* MATERIAL *
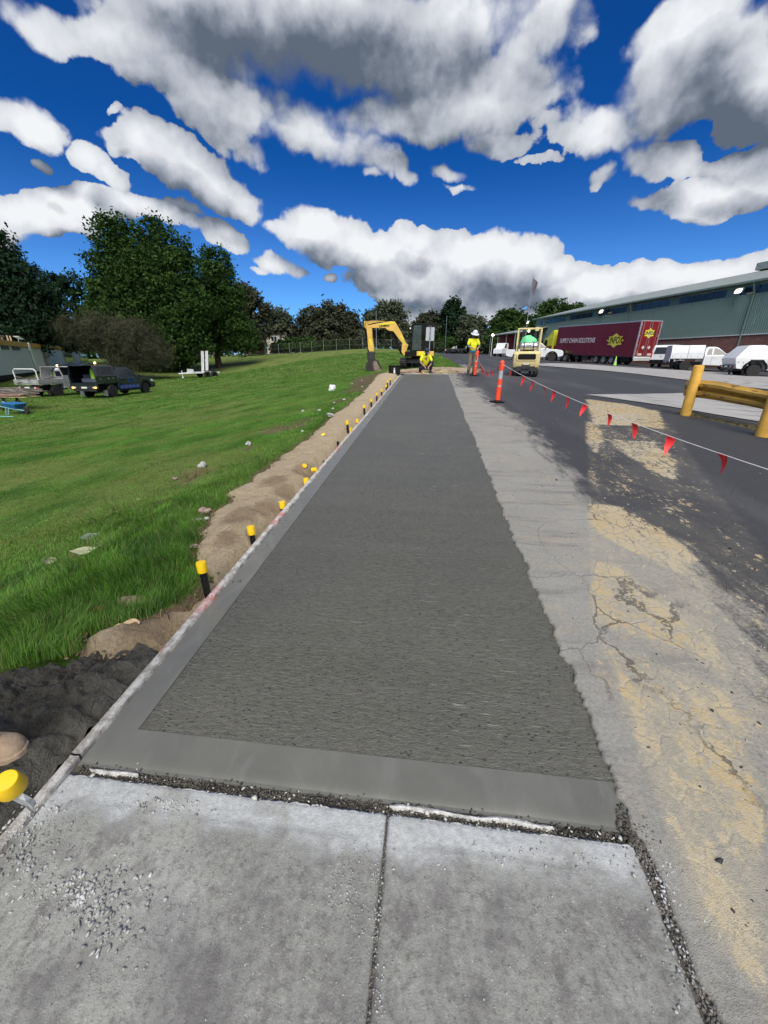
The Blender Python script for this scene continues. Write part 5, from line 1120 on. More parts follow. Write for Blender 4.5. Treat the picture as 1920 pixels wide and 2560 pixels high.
    mb.box((ra, 0, .42), (.16, 1.3, .16)); mb.box((-2.0, 0, .52), (.9, .6, .25)); mb.box((-.9, 0, .50), (1.0, .7, .2)); mb.build('chassis', dsteel, t_)
    rm = rearm or paint; xr = -2.78; xf = xb-.05
    if rear in ('canopy', 'canopy_open'):
        mb = MB(); mb.box(((xf+xr)/2, 0, .90), (xf-xr, 1.80, .07)); mb.build('tray', dsteel if rear == 'canopy' else rm, t_, bevel=.01)
        zc = 1.95; cs = [(-.90, .93), (-.90, 1.32), (-.74, zc), (.74, zc), (.90, 1.32), (.90, .93)]
        if rear == 'canopy':
            xm = (xf+xr)/2+.05
            for x0, x1 in ((xr, xm-.01), (xm+.01, xf)): mb = MB(); mb.prism(cs, x0, x1, 'X'); mb.build('canopy_box', rm, t_, bevel=.02)
            for s in (-1, 1):
                for xc in (-2.62, -2.05, -1.35, -.9):
                    if xc < xf-.1: mb = MB(); mb.box((xc, s*.905, 1.12), (.05, .03, .08)); mb.build('latch', steel, t_, bevel=.006)
            mb = MB()
            for s in (-1, 1): mb.box(((xf+xr)/2, s*.90, 1.30), (xf-xr-.12, .012, .014))
            mb.build('door_trim', steel, t_, smooth=False)
        else:
            T = .03
            mb = MB(); yzc = lambda z: .90 if z < 1.32 else .90-.16*(z-1.32)/(zc-1.32)
            outer = cs; inner = [(-.90+T, .93), (-.90+T, 1.32), (-.74+T, zc-T), (.74-T, zc-T), (.90-T, 1.32), (.90-T, .93)]
            rg = []
            for x, dx in ((xr, 0), (xf, 0)): rg.append([(x, p[0], p[1]) for p in outer]+[(x, p[0], p[1]) for p in inner[::-1]])
            mb.loft(rg); mb.box((xf-.02, 0, 1.42), (.03, 1.4, .98)); mb.build('canopy_shell', rm, t_, smooth=False)
            for s in (-1, 1):                                   # side lift-up windows and posts
                side_panel(t_, 'canopy_window', [(xr+.18, 1.36), (xr+.28, zc-.10), (xf-.12, zc-.10), (xf-.12, 1.36)], 0, yzc, glass)
                for xc in (xr+.35, xr+1.0, xf-.3): mb = MB(); mb.box((xc, s*.91, 1.16), (.05, .03, .10)); mb.build('latch', steel, t_, bevel=.006)
                mb = MB(); mb.tube([(xr+.03, s*.86, .95), (xr+.03, s*.86, 1.32), (xr+.05, s*.72, zc-.02)], .028, 8); mb.build('corner_post', steel if paint is not MATS.get('dark_green_paint') else dsteel, t_)
            mb = MB(); mb.box((xr-.36, 0, zc+.03), (.75, 1.5, .03), rot=Matrix.Rotation(R(-8), 3, 'Y')); mb.build('raised_tailgate', rm, t_, bevel=.01)
            mb = MB(); mb.box((xr+.5, -.2, 1.07), (.6, .9, .22)); mb.box((xr+.9, .2, 1.2), (.5, .6, .45)); mb.build('drawer', mat('tool_drawer', (.10, .12, .16), .6), t_, bevel=.01)
        mb = MB(); mb.box((xr-.01, 0, .80), (.05, 1.80, .26)); mb.build('tailboard', rm, t_, bevel=.01)
    if rear == 'tray':
        mb = MB(); mb.box(((xf+xr)/2, 0, .88), (xf-xr, 1.86, .08)); 
        for s in (-1, 1): mb.box(((xf+xr)/2, s*.92, 1.04), (xf-xr, .04, .24))
        mb.box((xr, 0, 1.04), (.04, 1.86, .24)); mb.build('tray', rm, t_, bevel=.01)
        mb = MB(); mb.tube([(xr+.1, -.86, 1.1), (xr+.1, -.86, 1.68), (xr+.1, -.72, 1.80), (xr+.1, .72, 1.80), (xr+.1, .86, 1.68), (xr+.1, .86, 1.1)], .035, 10); mb.build('rack_hoop', white, t_)
        mb = MB(); mb.tube([(xf-.1, -.86, 1.1), (xf-.1, -.86, 1.75), (xf-.1, -.72, 1.88), (xf-.1, .72, 1.88), (xf-.1, .86, 1.75), (xf-.1, .86, 1.1)], .035, 10); mb.build('rack_hoop', white, t_)
    if rear == 'tub':
        tb = [(xb-.02, 1.12), (xb-.02, .5), (ra+.58, .42)]+arc(ra, wr, .50, 0, 180, 9)+[(xr+.1, .50), (xr, .62), (xr, 1.12)]
        mb = MB(); mb.prism(tb, -hw, hw, 'Y'); mb.build('tub', paint, t_, bevel=.03)
        mb = MB(); mb.box(((xb+xr)/2, 0, 1.125), (xb-xr-.2, 1.6, .02)); mb.build('tonneau_cover', black, t_)
    if rear == 'fibre_canopy':
        tb = [(xb-.02, 1.16), (xb-.02, .5), (ra+.66, .42), (ra+.62, .72), (ra+.30, 1.02), (ra-.30, 1.02), (ra-.62, .72), (ra-.66, .5), (xr+.15, .55), (xr-.05, 1.16)]
        mb = MB(); mb.prism(tb, -hw, hw, 'Y'); mb.build('tub', paint, t_, bevel=.02)
        cz = [(xf+.05, 1.14), (xf-.05, 1.90), (xf-.3, 1.97), (xr+.75, 1.97), (xr+.55, 1.93), (xr-.05, 1.16)]
        yc = lambda z: .93-.20*(z-1.14)/.83
        V = [(x, yc(z), z) for x, z in cz]+[(x, -yc(z), z) for x, z in cz]; n = len(cz)
        mb = MB(); mb.add(V, [tuple(range(n)), tuple(range(2*n-1, n-1, -1))]+[(i, i+n, (i+1) % n+n, (i+1) % n) for i in range(n)]); mb.build('canopy', paint, t_, bevel=.04, seg=3)
        for s in (-1, 1):
            mb = MB(); fl = [(ra+.70, .50), (ra+.64, .75), (ra+.32, 1.08), (ra-.32, 1.08), (ra-.66, .75), (ra-.70, .50), (ra-.60, .50), (ra-.54, .72), (ra-.26, .98), (ra+.26, .98), (ra+.54, .72), (ra+.60, .50)]
            mb.prism(fl, s*(hw-.04), s*(hw+.07), 'Y'); mb.build('wheel_arch_flare', black, t_, bevel=.01)
            for q, zq in ((xr+.45, .92), (xr+.18, .95), (xr+.85, 1.08)): mb = MB(); mb.box((q, s*(hw+.012), zq), (.07, .03, .07)); mb.build('latch', steel, t_, bevel=.01)
    # lights and plate at the back
    for s in (-1, 1):
        mb = MB(); mb.box((xr-.045, s*.74, .66), (.03, .14, .10)); mb.build('tail_light', ambon if rear == 'canopy_open' else redl, t_, bevel=.01)
        mb = MB(); mb.box((xr-.045, s*.60, .66), (.03, .10, .09)); mb.build('reverse_light', clearl, t_, bevel=.01)
        mb = MB(); mb.box((ra-.55, s*.80, .30), (.02, .26, .34)); mb.build('mud_flap', rubber if rear != 'canopy_open' else steel, t_)
        mb = MB(); mb.box((ra+.75, s*.80, .68), (.45, .26, .32)) if rear in ('canopy_open', 'tray') else mb.box((ra-.62, s*.84, .84), (.3, .06, .05)); mb.build('under_tray_box', rm if rear in ('canopy_open', 'tray') else dsteel, t_, bevel=.015)
    mb = MB(); mb.box((xr-.03, 0, .66), (.025, 1.86, .16)); mb.box((xr-.02, 0, .50), (.06, 1.5, .10)); mb.build('rear_bumper', dsteel, t_, bevel=.01)
    mb = MB(); mb.box((xr-.055, 0, .66), (.01, .37, .10)); mb.build('number_plate', mat('number_plate_white', (.7, .72, .7), .5), t_, smooth=False)
    return t_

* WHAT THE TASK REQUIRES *
Images should not appear in the copy; retype the listing above exactly.

* THE COMPLETED TASK *
The Blender Python script for this scene continues. Write part 5, from line 1120 on. More parts follow. Write for Blender 4.5. Treat the picture as 1920 pixels wide and 2560 pixels high.
    mb.box((ra, 0, .42), (.16, 1.3, .16)); mb.box((-2.0, 0, .52), (.9, .6, .25)); mb.box((-.9, 0, .50), (1.0, .7, .2)); mb.build('chassis', dsteel, t_)
    rm = rearm or paint; xr = -2.78; xf = xb-.05
    if rear in ('canopy', 'canopy_open'):
        mb = MB(); mb.box(((xf+xr)/2, 0, .90), (xf-xr, 1.80, .07)); mb.build('tray', dsteel if rear == 'canopy' else rm, t_, bevel=.01)
        zc = 1.95; cs = [(-.90, .93), (-.90, 1.32), (-.74, zc), (.74, zc), (.90, 1.32), (.90, .93)]
        if rear == 'canopy':
            xm = (xf+xr)/2+.05
            for x0, x1 in ((xr, xm-.01), (xm+.01, xf)): mb = MB(); mb.prism(cs, x0, x1, 'X'); mb.build('canopy_box', rm, t_, bevel=.02)
            for s in (-1, 1):
                for xc in (-2.62, -2.05, -1.35, -.9):
                    if xc < xf-.1: mb = MB(); mb.box((xc, s*.905, 1.12), (.05, .03, .08)); mb.build('latch', steel, t_, bevel=.006)
            mb = MB()
            for s in (-1, 1): mb.box(((xf+xr)/2, s*.90, 1.30), (xf-xr-.12, .012, .014))
            mb.build('door_trim', steel, t_, smooth=False)
        else:
            T = .03
            mb = MB(); yzc = lambda z: .90 if z < 1.32 else .90-.16*(z-1.32)/(zc-1.32)
            outer = cs; inner = [(-.90+T, .93), (-.90+T, 1.32), (-.74+T, zc-T), (.74-T, zc-T), (.90-T, 1.32), (.90-T, .93)]
            rg = []
            for x, dx in ((xr, 0), (xf, 0)): rg.append([(x, p[0], p[1]) for p in outer]+[(x, p[0], p[1]) for p in inner[::-1]])
            mb.loft(rg); mb.box((xf-.02, 0, 1.42), (.03, 1.4, .98)); mb.build('canopy_shell', rm, t_, smooth=False)
            for s in (-1, 1):                                   # side lift-up windows and posts
                side_panel(t_, 'canopy_window', [(xr+.18, 1.36), (xr+.28, zc-.10), (xf-.12, zc-.10), (xf-.12, 1.36)], 0, yzc, glass)
                for xc in (xr+.35, xr+1.0, xf-.3): mb = MB(); mb.box((xc, s*.91, 1.16), (.05, .03, .10)); mb.build('latch', steel, t_, bevel=.006)
                mb = MB(); mb.tube([(xr+.03, s*.86, .95), (xr+.03, s*.86, 1.32), (xr+.05, s*.72, zc-.02)], .028, 8); mb.build('corner_post', steel if paint is not MATS.get('dark_green_paint') else dsteel, t_)
            mb = MB(); mb.box((xr-.36, 0, zc+.03), (.75, 1.5, .03), rot=Matrix.Rotation(R(-8), 3, 'Y')); mb.build('raised_tailgate', rm, t_, bevel=.01)
            mb = MB(); mb.box((xr+.5, -.2, 1.07), (.6, .9, .22)); mb.box((xr+.9, .2, 1.2), (.5, .6, .45)); mb.build('drawer', mat('tool_drawer', (.10, .12, .16), .6), t_, bevel=.01)
        mb = MB(); mb.box((xr-.01, 0, .80), (.05, 1.80, .26)); mb.build('tailboard', rm, t_, bevel=.01)
    if rear == 'tray':
        mb = MB(); mb.box(((xf+xr)/2, 0, .88), (xf-xr, 1.86, .08)); 
        for s in (-1, 1): mb.box(((xf+xr)/2, s*.92, 1.04), (xf-xr, .04, .24))
        mb.box((xr, 0, 1.04), (.04, 1.86, .24)); mb.build('tray', rm, t_, bevel=.01)
        mb = MB(); mb.tube([(xr+.1, -.86, 1.1), (xr+.1, -.86, 1.68), (xr+.1, -.72, 1.80), (xr+.1, .72, 1.80), (xr+.1, .86, 1.68), (xr+.1, .86, 1.1)], .035, 10); mb.build('rack_hoop', white, t_)
        mb = MB(); mb.tube([(xf-.1, -.86, 1.1), (xf-.1, -.86, 1.75), (xf-.1, -.72, 1.88), (xf-.1, .72, 1.88), (xf-.1, .86, 1.75), (xf-.1, .86, 1.1)], .035, 10); mb.build('rack_hoop', white, t_)
    if rear == 'tub':
        tb = [(xb-.02, 1.12), (xb-.02, .5), (ra+.58, .42)]+arc(ra, wr, .50, 0, 180, 9)+[(xr+.1, .50), (xr, .62), (xr, 1.12)]
        mb = MB(); mb.prism(tb, -hw, hw, 'Y'); mb.build('tub', paint, t_, bevel=.03)
        mb = MB(); mb.box(((xb+xr)/2, 0, 1.125), (xb-xr-.2, 1.6, .02)); mb.build('tonneau_cover', black, t_)
    if rear == 'fibre_canopy':
        tb = [(xb-.02, 1.16), (xb-.02, .5), (ra+.66, .42), (ra+.62, .72), (ra+.30, 1.02), (ra-.30, 1.02), (ra-.62, .72), (ra-.66, .5), (xr+.15, .55), (xr-.05, 1.16)]
        mb = MB(); mb.prism(tb, -hw, hw, 'Y'); mb.build('tub', paint, t_, bevel=.02)
        cz = [(xf+.05, 1.14), (xf-.05, 1.90), (xf-.3, 1.97), (xr+.75, 1.97), (xr+.55, 1.93), (xr-.05, 1.16)]
        yc = lambda z: .93-.20*(z-1.14)/.83
        V = [(x, yc(z), z) for x, z in cz]+[(x, -yc(z), z) for x, z in cz]; n = len(cz)
        mb = MB(); mb.add(V, [tuple(range(n)), tuple(range(2*n-1, n-1, -1))]+[(i, i+n, (i+1) % n+n, (i+1) % n) for i in range(n)]); mb.build('canopy', paint, t_, bevel=.04, seg=3)
        for s in (-1, 1):
            mb = MB(); fl = [(ra+.70, .50), (ra+.64, .75), (ra+.32, 1.08), (ra-.32, 1.08), (ra-.66, .75), (ra-.70, .50), (ra-.60, .50), (ra-.54, .72), (ra-.26, .98), (ra+.26, .98), (ra+.54, .72), (ra+.60, .50)]
            mb.prism(fl, s*(hw-.04), s*(hw+.07), 'Y'); mb.build('wheel_arch_flare', black, t_, bevel=.01)
            for q, zq in ((xr+.45, .92), (xr+.18, .95), (xr+.85, 1.08)): mb = MB(); mb.box((q, s*(hw+.012), zq), (.07, .03, .07)); mb.build('latch', steel, t_, bevel=.01)
    # lights and plate at the back
    for s in (-1, 1):
        mb = MB(); mb.box((xr-.045, s*.74, .66), (.03, .14, .10)); mb.build('tail_light', ambon if rear == 'canopy_open' else redl, t_, bevel=.01)
        mb = MB(); mb.box((xr-.045, s*.60, .66), (.03, .10, .09)); mb.build('reverse_light', clearl, t_, bevel=.01)
        mb = MB(); mb.box((ra-.55, s*.80, .30), (.02, .26, .34)); mb.build('mud_flap', rubber if rear != 'canopy_open' else steel, t_)
        mb = MB(); mb.box((ra+.75, s*.80, .68), (.45, .26, .32)) if rear in ('canopy_open', 'tray') else mb.box((ra-.62, s*.84, .84), (.3, .06, .05)); mb.build('under_tray_box', rm if rear in ('canopy_open', 'tray') else dsteel, t_, bevel=.015)
    mb = MB(); mb.box((xr-.03, 0, .66), (.025, 1.86, .16)); mb.box((xr-.02, 0, .50), (.06, 1.5, .10)); mb.build('rear_bumper', dsteel, t_, bevel=.01)
    mb = MB(); mb.box((xr-.055, 0, .66), (.01, .37, .10)); mb.build('number_plate', mat('number_plate_white', (.7, .72, .7), .5), t_, smooth=False)
    return t_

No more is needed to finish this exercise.